André Masson - Confusão (1941)
Portugal, este
pobre país que nos coube em sorte, vive uma autêntica explosão de despoletanços.
Nunca ouviu, o improvável leitor, essa palavra? Não, certamente! Mas terá já
ouvido amiúde o verbo despoletar. Não há jornal, nem televisão onde, a
propósito seja do que for, não seja proferido esse novo achado linguístico. O
ministro despoletou uma reforma, o avançado-centro, para não ficar atrás,
despoletou, também ele, uma jogada perigosa que culminou em golo. No outro dia, ia a
caminho da escola, naquele ritmo lento com que gosto de atravessar a cidade, e
escutava a Antena 2. Não é que, até aí, apareceu um crítico de arte que não se
calava com o despoletar produzido pela obra de certo artista? Enfim, não há cão
nem gato que não despolete.
Ora todas estas
bondosas pessoas, as que se fartam de despoletar, empregam a palavra como se
ela significasse desencadear, dar início a qualquer coisa, promover ou produzir
uma certa acção. Destino cruel, porém, aquele que a semântica traça a estes
ousados utilizadores de tão requisitado vocábulo. Se se tiver a humildade de
consultar um dicionário de língua portuguesa, descobre-se que o termo significa
exactamente o contrário daquilo que os seus utilizadores querem que signifique.
Despoletar quer dizer tirar a espoleta a… (por exemplo, a uma granada); tornar
impossível o disparo ou a explosão; impossibilitar a acção; tornar inactivo;
travar.
Quando a
epidemia do despoletar começou a alastrar e o exército dos despoletadores
engrossou, pensei que se tratava apenas de uma aliança, aliás muito portuguesa,
entre a prosápia mais inchada e a néscia fatuidade da ignorância.

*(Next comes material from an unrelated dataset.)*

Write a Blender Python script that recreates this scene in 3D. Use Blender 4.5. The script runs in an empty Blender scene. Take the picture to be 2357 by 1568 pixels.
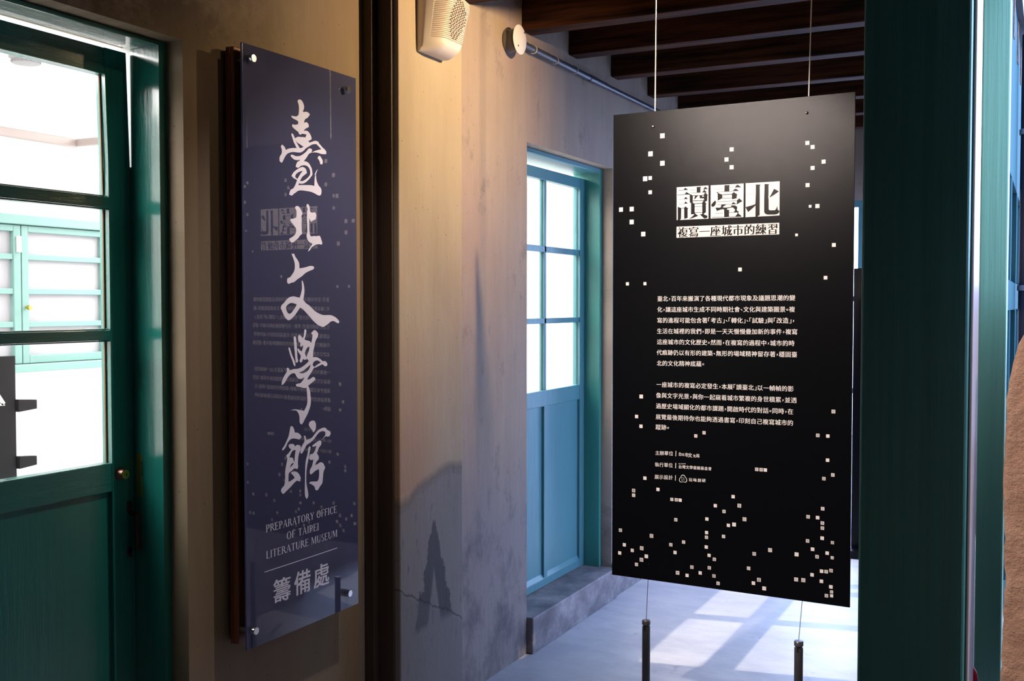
import bpy, bmesh, math, random
from mathutils import Vector, Matrix

random.seed(7)
SC = bpy.context.scene
COL = SC.collection

# ------------------------------------------------------------------ camera
F, CX, CY = 2450.0, 1178.5, 784.0           # focal length and centre in pixels of the 2357x1568 frame
YAW, PITCH = math.atan(1242 / F), math.atan(84 / F)
CAM = Vector((2.12, 0.0, 1.6))
fh = Vector((-math.sin(YAW), math.cos(YAW), 0))
RIGHT = Vector((math.cos(YAW), math.sin(YAW), 0))
FWD = fh * math.cos(PITCH) - Vector((0, 0, 1)) * math.sin(PITCH)
UP = RIGHT.cross(FWD)
cd = bpy.data.cameras.new('camera')
cam = bpy.data.objects.new('camera', cd)
COL.objects.link(cam)
cd.sensor_width = 36.0
cd.lens = F / 2357 * 36.0
cd.clip_start = 0.02
cam.matrix_world = Matrix(((RIGHT.x, UP.x, -FWD.x, CAM.x), (RIGHT.y, UP.y, -FWD.y, CAM.y),
                           (RIGHT.z, UP.z, -FWD.z, CAM.z), (0, 0, 0, 1)))
SC.camera = cam

# ------------------------------------------------------------------ view, world, sun, lamps
SC.view_settings.view_transform = 'Standard'
SC.view_settings.look = 'None'
SC.view_settings.gamma = 1.0
SC.view_settings.use_curve_mapping = False
SC.view_settings.exposure = 0.0

W = bpy.data.worlds.new('sky')
SC.world = W
W.use_nodes = True
bg = W.node_tree.nodes['Background']
bg.inputs['Color'].default_value = (0.43, 0.58, 1.0, 1)
bg.inputs['Strength'].default_value = 12.5


def lamp(kind, name, loc, target, power, color, **kw):
    d = bpy.data.lights.new(name, kind)
    d.energy = power
    d.color = color
    for k, v in kw.items():
        setattr(d, k, v)
    o = bpy.data.objects.new(name, d)
    COL.objects.link(o)
    o.location = loc
    o.rotation_euler = (Vector(target) - Vector(loc)).to_track_quat('-Z', 'Y').to_euler()
    return o


# sun through the windows on the right: travels towards -X, a little towards -Y, steeply down
lamp('SUN', 'sun', (6, 6, 8), (6 - 0.98, 6 - 0.2, 8 - 1.48), 3.0, (1.0, 0.85, 0.66), angle=0.008)
WARM = (1.0, 0.70, 0.38)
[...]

Enganei-me,
porém, e, como em muitas outras coisas, a vida levou-me a mudar de opinião.
Depois de muito meditar neste mistério, descobri que, no fundo, os portugueses apenas
cometem um acto falhado, isto é, a boca foge-lhes para a verdade.
Quando alguém profere
«vou despoletar uma acção», como se quisesse dizer «vou dar início a uma
acção», no fundo está a afirmar o que verdadeiramente sente: «vou travar esta
treta toda antes que o pessoal se lixe». O despoletar é a palavra mágica que
resume o sentimento dos portugueses: o que queremos é não fazer nada, estar ali
na retranca, travar, mas convém dar a ideia de que somos todos modernaços,
inovadores, empreendedores cheios de iniciativa e de criatividade e, pimba, toca de
despoletar.
Tenho pena do
pobre Engenheiro Sócrates, do rapaz da Economia e da infeliz senhora da
Educação (hoje escreveria, do pobre doutor Coelho, do azougado Pires da Economia
e do Crato, o infeliz inimigo do eduquês). Como podem eles modernizar um povo que, quando
quer dizer acção, utiliza um vocábulo que significa parar, que, quando quer
exprimir a necessidade de dar início a qualquer coisa, emprega uma palavra que
significa travar? Não há plano tecnológico que resista (hoje, diria: não há
empreendedorismo que empreenda). Mas entre um povo de despoletadores, não serão
os governantes os melhores e mais competentes a despoletar? Despoletemos, então!